Than, compare as well with reported accuracies of similar evaluation-designs. I'm forseeing the following two articles, to be a good fit in this regard (sorry for suggesting selfauthored articles, but I think they fit well regarding study environment/measurement setup and intended research question -  there might be as well various other examples you might want to consider):

https://www.researchgate.net/profile/Sebastian-Fudickar/publication/273764185_Most_Accurate_Algorithms_for_RSS-based_Wi-Fi_Indoor_Localisation/links/550b2c020cf285564096ffc4/Most-Accurate-Algorithms-for-RSS-based-Wi-Fi-Indoor-Localisation.pdf

https://www.researchgate.net/profile/Sebastian_Fudickar/publication/273764241_Comparing_Suitability_of_Sub_1_GHz_and_Wi-Fi_Transceivers_for_RSS-based_Indoor_Localisation/links/550b2c970cf285564096fff5.pdf

However, relying on Hightower's accuracy results might be misleading due to his evaluation setup... 

 

Author Response

Thank you for the careful review. Revisions to the points mentioned are listed below. Also, we revised the paper by using the "Track Changes" function in Microsoft Word, so that changes are easily visible.

1. L82-87: I don't buy in this argumentation in my perspective ~

 - We have revised the paper accordingly. (L81-82)

2. Please add the evaluation of the location accuracy and the corresponding statistical evaluation ~

 - For comparative evaluation, we add a Wi-Fi-based indoor positioning experiment and statistical evaluation. We also add tables of the localization errors for the indoor localization algorithms in Section 4.5.

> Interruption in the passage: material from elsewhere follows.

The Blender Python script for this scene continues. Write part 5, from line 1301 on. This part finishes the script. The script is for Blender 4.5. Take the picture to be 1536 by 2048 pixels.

3. Then, compare as well with reported accuracies of similar evaluation-designs. I'm forseeing the following two articles~

 - Thank you for the recommendation. We have added two recommended papers in related works and references.

Round 2

Reviewer 2 Report

The reviewer is happy that authors have conducted more experiment to evaluate the performance of the proposed algorithm.  It seems that the proposed approach can achieve sufficient accuracy. All the concerns of the reviewer is addressed.